Cette nouvelle forme de yizker biher pourrait tisser une chronique de layiddishkeït, sur la vie avant-guerre en Pologne dans les Communautés que nos parents ont habitées, ce qui est advenu des familles pendant la guerre, les périples après la guerre de ceux qui ont survécu. Nous savons bien tous que l’universel, c’est le local moins les murs.
Je remercie à nouveau le jury de m’avoir attribué ce prix, non seulement comme une reconnaissance du travail réalisé, comme je l’ai dit au début, mais aussi de m’avoir incitée à réfléchir davantage à ce que j’avais fait et de m’être plongée dans des domaines nouveaux, de nouveaux textes, de nouvelles réflexions, parallèlement aux recherches familiales que j’ai naturellement poursuivies puisque demeure une réserve d’interrogations.

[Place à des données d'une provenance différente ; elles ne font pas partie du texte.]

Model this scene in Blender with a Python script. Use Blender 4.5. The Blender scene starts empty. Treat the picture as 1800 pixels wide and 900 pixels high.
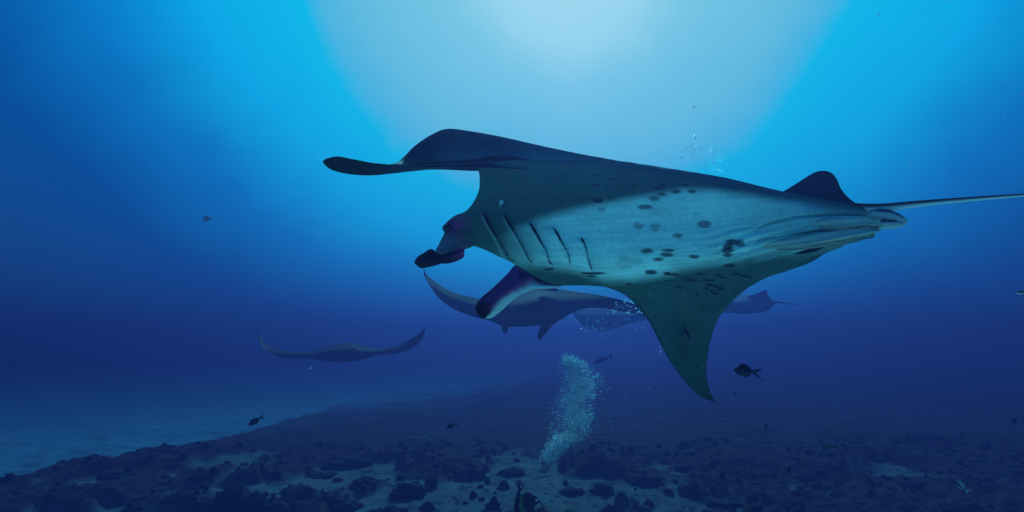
import bpy, bmesh, math, random
import numpy as np
from mathutils import Vector, Matrix
random.seed(7); np.random.seed(7)
R = math.radians
scn = bpy.context.scene
C = scn.collection

# ------------------------------------------------------------------ camera
CAM = np.array([0.0, 0.0, 3.6]); PITCH = R(9.5)
cd = bpy.data.cameras.new('camera'); cam = bpy.data.objects.new('camera', cd); C.objects.link(cam)
cam.location = CAM; cam.rotation_euler = (R(90)+PITCH, 0, 0)
cd.sensor_width = 36; cd.lens = 18; cd.clip_start = .05; cd.clip_end = 500
scn.camera = cam
def P(px, py, d):
    """point seen at photo pixel (px, py) at depth d metres along the view axis"""
    a = (px-900)/900.; b = (450-py)/900.
    c, s = math.cos(PITCH), math.sin(PITCH)
    return CAM + d*np.array([a, c-b*s, s+b*c])
def on_floor(px, py, z=0.0):
    v = P(px, py, 1.)-CAM; t = (z-CAM[2])/v[2]; return CAM+v*t

# ------------------------------------------------------------------ light
sv = P(1000, -45, 1.)-CAM; SUN = sv/np.linalg.norm(sv)
w = bpy.data.worlds.new('World'); scn.world = w; w.use_nodes = True
nt = w.node_tree; N = nt.nodes; L = nt.links
for n in list(N): N.remove(n)
def nd(t, **k):
    n = N.new(t)
    for a, b in k.items(): setattr(n, a, b)
    return n
def mth(op, a, b=None, clamp=False):
    n = nd('ShaderNodeMath', operation=op, use_clamp=clamp)
    for i, v in enumerate((a, b)):
        if v is None: continue
        if isinstance(v, (int, float)): n.inputs[i].default_value = v
        else: L.new(v, n.inputs[i])
    return n.outputs[0]
tc = nd('ShaderNodeTexCoord')
nrm = nd('ShaderNodeVectorMath', operation='NORMALIZE'); L.new(tc.outputs['Generated'], nrm.inputs[0])
dot = nd('ShaderNodeVectorMath', operation='DOT_PRODUCT'); L.new(nrm.outputs[0], dot.inputs[0]); dot.inputs[1].default_value = SUN
ang = mth('DIVIDE', mth('ARCCOSINE', mth('MINIMUM', dot.outputs['Value'], .99999)), math.pi)   # 0 at the sun .. 1 opposite
sep = nd('ShaderNodeSeparateXYZ'); L.new(nrm.outputs[0], sep.inputs[0])
low = mth('MULTIPLY', mth('MAXIMUM', mth('SUBTRACT', .75, sep.outputs['Z']), 0.), .06)
wn = nd('ShaderNodeTexNoise'); wn.inputs['Scale'].default_value = 7; wn.inputs['Detail'].default_value = 8; L.new(nrm.outputs[0], wn.inputs['Vector'])
t = mth('ADD', mth('ADD', ang, low), mth('MULTIPLY', mth('SUBTRACT', wn.outputs['Fac'], .5), .035))
ramp = nd('ShaderNodeValToRGB'); L.new(t, ramp.inputs[0])
stops = [(0.0,(.40,.76,.76)),(.045,(.34,.71,.74)),(.075,(.20,.61,.70)),(.125,(.13,.55,.72)),(.146,(.075,.51,.76)),(.160,(.0,.53,.84)),
         (.20,(.0,.45,.86)),(.25,(0,.21,.60)),(.30,(0,.09,.36)),(.38,(.008,.09,.30)),(.55,(.008,.15,.38)),(1,(.008,.18,.38))]  # end stops raised behind the camera, an added fill for the ray's belly
cr = ramp.color_ramp
while len(cr.elements) < len(stops): cr.elements.new(.5)
for e, (p, c) in zip(cr.elements, stops): e.position = p; e.color = (*c, 1)
bg = nd('ShaderNodeBackground'); L.new(ramp.outputs[0], bg.inputs[0]); bg.inputs[1].default_value = WORLD = 1.05
out = nd('ShaderNodeOutputWorld'); L.new(bg.outputs[0], out.inputs[0])

sl = bpy.data.lights.new('sun', 'SUN'); so = bpy.data.objects.new('sun', sl); C.objects.link(so)
sl.energy = 5.0; sl.angle = R(3); sl.color = (.20, .92, 1.0)
so.rotation_euler = Vector(-SUN).to_track_quat('-Z', 'Y').to_euler()
scn.view_settings.view_transform = 'Standard'; scn.view_settings.look = 'None'
scn.view_settings.exposure = 0; scn.view_settings.gamma = 1
scn.cycles.volume_bounces = 1; scn.cycles.max_bounces = 5
scn.cycles.sample_clamp_indirect = 3

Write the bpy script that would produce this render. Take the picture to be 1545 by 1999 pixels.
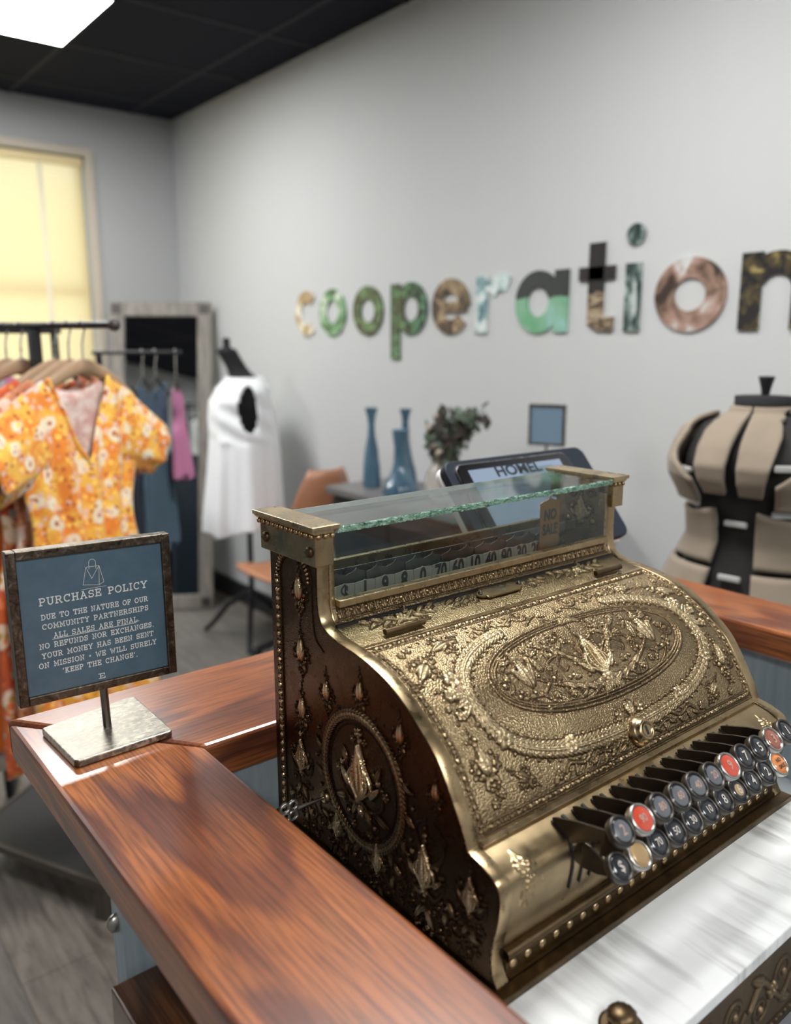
import bpy, bmesh, math, random
import numpy as np
from mathutils import Vector, Matrix, Euler
random.seed(7); rng = np.random.default_rng(7)
PI = math.pi
S = bpy.context.scene
COL = S.collection
for o in list(bpy.data.objects): bpy.data.objects.remove(o)

# ------------------------------------------------------------------ camera, world, lights, exposure
cam_d = bpy.data.cameras.new('camera'); cam = bpy.data.objects.new('camera', cam_d); COL.objects.link(cam)
YAW, PITCH, ROLL, FPX = math.radians(51.162), math.radians(11.782), math.radians(-0.102), 1590.1
fv = Vector((math.cos(YAW)*math.cos(PITCH), math.sin(YAW)*math.cos(PITCH), -math.sin(PITCH)))
rv = Vector((math.sin(YAW), -math.cos(YAW), 0)); uv_ = rv.cross(fv)
c_, s_ = math.cos(ROLL), math.sin(ROLL)
r2 = c_*rv + s_*uv_; u2 = -s_*rv + c_*uv_
M = Matrix((r2, u2, -fv)).transposed().to_4x4(); M.translation = (0, 0, 1.45)
cam.matrix_world = M
cam_d.sensor_fit = 'AUTO'; cam_d.sensor_width = 36; cam_d.lens = FPX/1999*36
cam_d.clip_start = .02
cam_d.dof.use_dof = True; cam_d.dof.focus_distance = .80; cam_d.dof.aperture_fstop = 3.6
S.camera = cam
S.view_settings.view_transform = 'Standard'; S.view_settings.look = 'None'
S.view_settings.gamma = 1; S.view_settings.use_curve_mapping = False
S.view_settings.exposure = 0.0
w = bpy.data.worlds.new('daylight'); S.world = w; w.use_nodes = True
w.node_tree.nodes['Background'].inputs[0].default_value = (.80, .90, 1.0, 1)
w.node_tree.nodes['Background'].inputs[1].default_value = 3.1
PANEL_E = 41.0

# ------------------------------------------------------------------ materials
def mat(name, col=(.5,.5,.5), rough=.5, metal=0., coat=0., spec=None, trans=0., ior=None, emis=None, estr=0., sheen=0.):
    m = bpy.data.materials.new(name); m.use_nodes = True
    b = m.node_tree.nodes['Principled BSDF']
    b.inputs['Base Color'].default_value = (*col, 1); b.inputs['Roughness'].default_value = rough
    b.inputs['Metallic'].default_value = metal; b.inputs['Coat Weight'].default_value = coat
    b.inputs['Coat Roughness'].default_value = .08
    if spec is not None: b.inputs['Specular IOR Level'].default_value = spec
    if trans: b.inputs['Transmission Weight'].default_value = trans
    if ior: b.inputs['IOR'].default_value = ior
    if sheen: b.inputs['Sheen Weight'].default_value = sheen
    if emis: b.inputs['Emission Color'].default_value = (*emis, 1); b.inputs['Emission Strength'].default_value = estr
    return m
class NT:
    def __init__(s, m): s.t = m.node_tree; s.b = s.t.nodes['Principled BSDF']
    def n(s, typ, **kw):
        x = s.t.nodes.new(typ)
        for k, v in kw.items():
            if k in x.inputs.keys() if isinstance(k, str) else False: x.inputs[k].default_value = v
            else: setattr(x, k, v)
        return x
    def l(s, a, b): s.t.links.new(a, b)
    def coords(s, scale=(1,1,1), kind='Object', rot=(0,0,0), loc=(0,0,0)):
        c = s.n('ShaderNodeTexCoord'); m = s.n('ShaderNodeMapping'); s.l(c.outputs[kind], m.inputs['Vector'])
        m.inputs['Scale'].default_value = scale; m.inputs['Rotation'].default_value = rot; m.inputs['Location'].default_value = loc
        return m.outputs[0]
    def noise(s, vec, scale, detail=4, rough=.55, dist=0.):
        x = s.n('ShaderNodeTexNoise'); s.l(vec, x.inputs['Vector'])
        x.inputs['Scale'].default_value = scale; x.inputs['Detail'].default_value = detail
        x.inputs['Roughness'].default_value = rough; x.inputs['Distortion'].default_value = dist
        return x.outputs['Fac']
    def vor(s, vec, scale, feature='F1', out='Distance'):
        x = s.n('ShaderNodeTexVoronoi', feature=feature); s.l(vec, x.inputs['Vector']); x.inputs['Scale'].default_value = scale
        return x.outputs[out]
    def ramp(s, fac, stops, mode='LINEAR'):
        x = s.n('ShaderNodeValToRGB'); s.l(fac, x.inputs[0]); r = x.color_ramp; r.interpolation = mode
        while len(r.elements) < len(stops): r.elements.new(.5)
        for e, (p, c) in zip(r.elements, stops):
            e.position = p; e.color = (*c, 1) if len(c) == 3 else c
        return x.outputs[0]
    def mix(s, fac, a, b, blend='MIX'):
        x = s.n('ShaderNodeMix', data_type='RGBA', blend_type=blend)
        for sock, v in ((x.inputs[0], fac), (x.inputs[6], a), (x.inputs[7], b)):
            if hasattr(v, 'is_linked'): s.l(v, sock)
            else: sock.default_value = v if not isinstance(v, tuple) else (*v, 1)
        return x.outputs[2]
    def math(s, op, a, b=0.):
        x = s.n('ShaderNodeMath', operation=op)
        for i, v in enumerate((a, b)):
            if hasattr(v, 'is_linked'): s.l(v, x.inputs[i])
            else: x.inputs[i].default_value = v
        return x.outputs[0]
    def bump(s, h, strength=.3, dist=.001):
        x = s.n('ShaderNodeBump'); s.l(h, x.inputs['Height']); x.inputs['Strength'].default_value = strength; x.inputs['Distance'].default_value = dist
        s.l(x.outputs[0], s.b.inputs['Normal'])
    def col(s, c): s.l(c, s.b.inputs['Base Color'])
    def rgh(s, c): s.l(c, s.b.inputs['Roughness'])
g3 = lambda v: (v, v, v)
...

Je voudrais dire enfin qu’une autre chose survenue depuis l’édition de cet ouvrage me rend profondément heureuse : c’est qu’au travers cette publication, les photos des Milewski et des Ryfman victimes de la Shoah se trouvent désormais de nouveau en Pologne, à l’Institut historique juif de Varsovie.
C’est l’hommage que je rends à Benyamin, Teme, Moïshele, Surele, Leïser, Sruel, Ytzhak, Shoshele, Chil, Aron, Ruche, Shana, Fishele, Tsirou, Schmuel. Et aussi à ceux, parmi mes cousins, dont je n’ai pas encore découvert le prénom.
Ikh gedenk fin yedn eynem fin zay, vus kh’hob zay nisht gekent, ober vus hobn gelebt.
Je me souviens de chacun d’eux, que je n’ai pas connus, mais qui ont existé.